→ AVAILABLE DATA:
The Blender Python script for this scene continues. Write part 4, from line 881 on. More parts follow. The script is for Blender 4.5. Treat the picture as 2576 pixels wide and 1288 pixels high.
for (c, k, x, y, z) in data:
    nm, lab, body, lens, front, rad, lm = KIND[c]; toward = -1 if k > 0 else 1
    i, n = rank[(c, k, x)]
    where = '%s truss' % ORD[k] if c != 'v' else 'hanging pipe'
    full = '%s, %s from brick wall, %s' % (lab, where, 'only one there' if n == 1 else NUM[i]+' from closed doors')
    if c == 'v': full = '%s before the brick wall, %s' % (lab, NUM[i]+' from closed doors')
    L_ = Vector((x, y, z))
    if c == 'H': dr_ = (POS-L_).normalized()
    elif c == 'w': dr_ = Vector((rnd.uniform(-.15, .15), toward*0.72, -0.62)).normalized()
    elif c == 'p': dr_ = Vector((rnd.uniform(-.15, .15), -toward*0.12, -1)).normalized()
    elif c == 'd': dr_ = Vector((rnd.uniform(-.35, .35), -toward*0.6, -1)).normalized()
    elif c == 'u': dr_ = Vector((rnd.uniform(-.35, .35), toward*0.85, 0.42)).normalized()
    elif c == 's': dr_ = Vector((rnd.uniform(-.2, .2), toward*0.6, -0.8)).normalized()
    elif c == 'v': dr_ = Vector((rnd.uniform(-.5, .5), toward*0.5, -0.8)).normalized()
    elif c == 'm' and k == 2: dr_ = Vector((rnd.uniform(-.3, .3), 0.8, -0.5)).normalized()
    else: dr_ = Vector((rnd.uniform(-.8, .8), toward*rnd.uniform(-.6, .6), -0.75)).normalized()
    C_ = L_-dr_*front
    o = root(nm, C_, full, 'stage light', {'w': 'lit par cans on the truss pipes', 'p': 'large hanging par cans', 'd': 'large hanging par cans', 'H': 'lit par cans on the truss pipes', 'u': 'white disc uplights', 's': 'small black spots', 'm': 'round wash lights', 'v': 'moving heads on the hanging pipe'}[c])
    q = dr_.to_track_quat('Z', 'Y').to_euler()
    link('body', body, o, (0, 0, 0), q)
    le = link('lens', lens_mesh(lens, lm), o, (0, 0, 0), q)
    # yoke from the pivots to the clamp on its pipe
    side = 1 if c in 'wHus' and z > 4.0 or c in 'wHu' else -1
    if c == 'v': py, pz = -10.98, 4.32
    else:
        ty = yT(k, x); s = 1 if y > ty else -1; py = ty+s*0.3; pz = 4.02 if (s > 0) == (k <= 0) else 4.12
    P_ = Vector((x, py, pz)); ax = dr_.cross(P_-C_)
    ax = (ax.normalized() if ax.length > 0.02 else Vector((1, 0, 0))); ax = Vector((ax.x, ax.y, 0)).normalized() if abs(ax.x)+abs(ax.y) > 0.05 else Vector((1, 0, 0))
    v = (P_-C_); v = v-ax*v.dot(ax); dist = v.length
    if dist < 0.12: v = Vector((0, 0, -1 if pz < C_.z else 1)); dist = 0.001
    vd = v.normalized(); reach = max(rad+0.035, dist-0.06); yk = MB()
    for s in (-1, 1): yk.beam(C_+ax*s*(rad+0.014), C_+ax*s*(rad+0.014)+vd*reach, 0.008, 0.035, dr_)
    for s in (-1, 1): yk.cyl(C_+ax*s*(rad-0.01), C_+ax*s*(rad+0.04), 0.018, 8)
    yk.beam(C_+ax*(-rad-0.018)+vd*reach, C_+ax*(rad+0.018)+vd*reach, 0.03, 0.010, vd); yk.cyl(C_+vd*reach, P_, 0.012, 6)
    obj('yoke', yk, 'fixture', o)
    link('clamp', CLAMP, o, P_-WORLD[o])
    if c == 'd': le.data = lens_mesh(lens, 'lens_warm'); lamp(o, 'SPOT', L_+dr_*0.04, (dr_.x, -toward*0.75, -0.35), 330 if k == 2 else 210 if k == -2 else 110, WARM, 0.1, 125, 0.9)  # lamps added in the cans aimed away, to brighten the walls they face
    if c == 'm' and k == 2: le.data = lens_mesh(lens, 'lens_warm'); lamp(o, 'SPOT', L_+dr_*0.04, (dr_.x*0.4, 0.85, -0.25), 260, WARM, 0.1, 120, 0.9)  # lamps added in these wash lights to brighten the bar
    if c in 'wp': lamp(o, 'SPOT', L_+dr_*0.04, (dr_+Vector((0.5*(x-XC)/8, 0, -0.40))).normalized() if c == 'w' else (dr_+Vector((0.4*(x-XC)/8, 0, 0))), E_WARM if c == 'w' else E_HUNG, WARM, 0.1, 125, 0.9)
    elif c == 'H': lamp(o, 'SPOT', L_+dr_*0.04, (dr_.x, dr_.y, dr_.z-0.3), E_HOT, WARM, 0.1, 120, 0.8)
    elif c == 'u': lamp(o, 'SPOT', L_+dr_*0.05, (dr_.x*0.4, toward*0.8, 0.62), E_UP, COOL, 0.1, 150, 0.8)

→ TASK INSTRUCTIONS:
Identify each line containing the string "from" and copy it out.

→ REPLY TO THE EXERCISE:
The Blender Python script for this scene continues. Write part 4, from line 881 on. More parts follow. The script is for Blender 4.5. Treat the picture as 2576 pixels wide and 1288 pixels high.
    full = '%s, %s from brick wall, %s' % (lab, where, 'only one there' if n == 1 else NUM[i]+' from closed doors')
    if c == 'v': full = '%s before the brick wall, %s' % (lab, NUM[i]+' from closed doors')
    # yoke from the pivots to the clamp on its pipe